───── Extracted records ─────

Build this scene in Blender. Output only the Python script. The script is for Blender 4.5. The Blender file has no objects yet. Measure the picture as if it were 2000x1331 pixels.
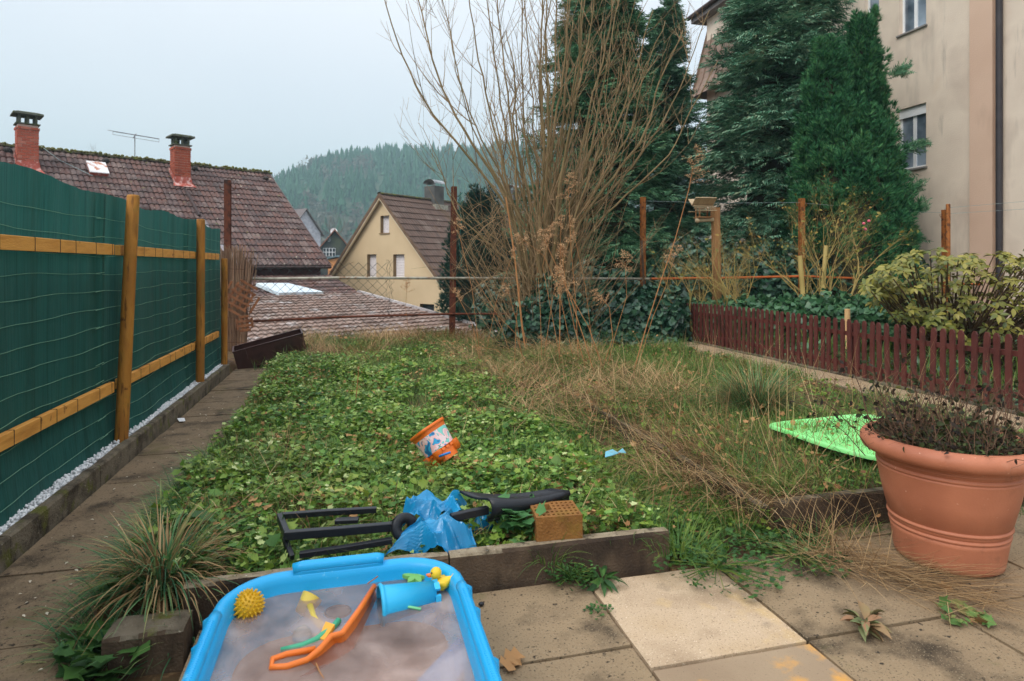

─────
───── Extracted records ─────

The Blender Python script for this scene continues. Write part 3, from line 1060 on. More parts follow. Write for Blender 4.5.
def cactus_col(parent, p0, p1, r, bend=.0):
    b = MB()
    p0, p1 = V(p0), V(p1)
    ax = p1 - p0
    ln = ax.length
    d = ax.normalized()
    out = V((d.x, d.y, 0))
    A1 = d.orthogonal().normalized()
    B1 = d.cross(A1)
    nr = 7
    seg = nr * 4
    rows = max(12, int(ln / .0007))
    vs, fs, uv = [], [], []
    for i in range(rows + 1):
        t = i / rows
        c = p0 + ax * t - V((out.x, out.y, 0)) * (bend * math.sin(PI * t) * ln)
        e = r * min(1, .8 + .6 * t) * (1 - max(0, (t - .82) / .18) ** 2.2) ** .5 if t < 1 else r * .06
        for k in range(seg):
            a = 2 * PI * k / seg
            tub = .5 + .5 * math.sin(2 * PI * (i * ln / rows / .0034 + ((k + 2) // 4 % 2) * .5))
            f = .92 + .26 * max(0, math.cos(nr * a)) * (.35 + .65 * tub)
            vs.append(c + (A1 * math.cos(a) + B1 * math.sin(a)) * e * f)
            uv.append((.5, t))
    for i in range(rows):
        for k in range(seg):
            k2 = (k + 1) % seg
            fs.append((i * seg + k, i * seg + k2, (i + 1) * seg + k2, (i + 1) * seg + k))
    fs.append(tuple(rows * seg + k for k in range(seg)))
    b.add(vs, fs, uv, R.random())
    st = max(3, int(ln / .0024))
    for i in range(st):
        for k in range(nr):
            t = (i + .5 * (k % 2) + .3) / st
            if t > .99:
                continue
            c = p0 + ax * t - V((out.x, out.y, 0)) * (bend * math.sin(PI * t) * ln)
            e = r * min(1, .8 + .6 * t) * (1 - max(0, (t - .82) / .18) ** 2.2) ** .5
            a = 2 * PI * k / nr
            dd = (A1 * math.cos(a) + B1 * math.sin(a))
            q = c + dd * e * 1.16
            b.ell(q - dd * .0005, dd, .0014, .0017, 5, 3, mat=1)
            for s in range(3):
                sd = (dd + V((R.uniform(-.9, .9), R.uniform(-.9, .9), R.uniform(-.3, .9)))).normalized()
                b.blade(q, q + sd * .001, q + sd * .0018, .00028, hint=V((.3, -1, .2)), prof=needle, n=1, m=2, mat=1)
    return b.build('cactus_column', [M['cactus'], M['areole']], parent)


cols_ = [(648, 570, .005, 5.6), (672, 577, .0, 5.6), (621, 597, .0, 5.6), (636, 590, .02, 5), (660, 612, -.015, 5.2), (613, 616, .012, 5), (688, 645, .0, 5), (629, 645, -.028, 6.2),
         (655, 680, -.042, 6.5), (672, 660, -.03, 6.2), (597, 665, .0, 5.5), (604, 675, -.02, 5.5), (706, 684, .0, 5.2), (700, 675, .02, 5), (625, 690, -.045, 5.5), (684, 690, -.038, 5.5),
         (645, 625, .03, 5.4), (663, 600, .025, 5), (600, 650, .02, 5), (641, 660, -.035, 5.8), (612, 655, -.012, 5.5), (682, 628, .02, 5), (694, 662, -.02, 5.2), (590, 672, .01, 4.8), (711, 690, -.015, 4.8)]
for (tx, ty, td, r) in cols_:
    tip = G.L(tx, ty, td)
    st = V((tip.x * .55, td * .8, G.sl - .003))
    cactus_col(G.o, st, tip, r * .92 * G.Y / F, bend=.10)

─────

• **Challenge**
Copy out each line of the records that holds the string "script".

• **Answer to the problem**
Build this scene in Blender. Output only the Python script. The script is for Blender 4.5. The Blender file has no objects yet. Measure the picture as if it were 2000x1331 pixels.
The Blender Python script for this scene continues. Write part 3, from line 1060 on. More parts follow. Write for Blender 4.5.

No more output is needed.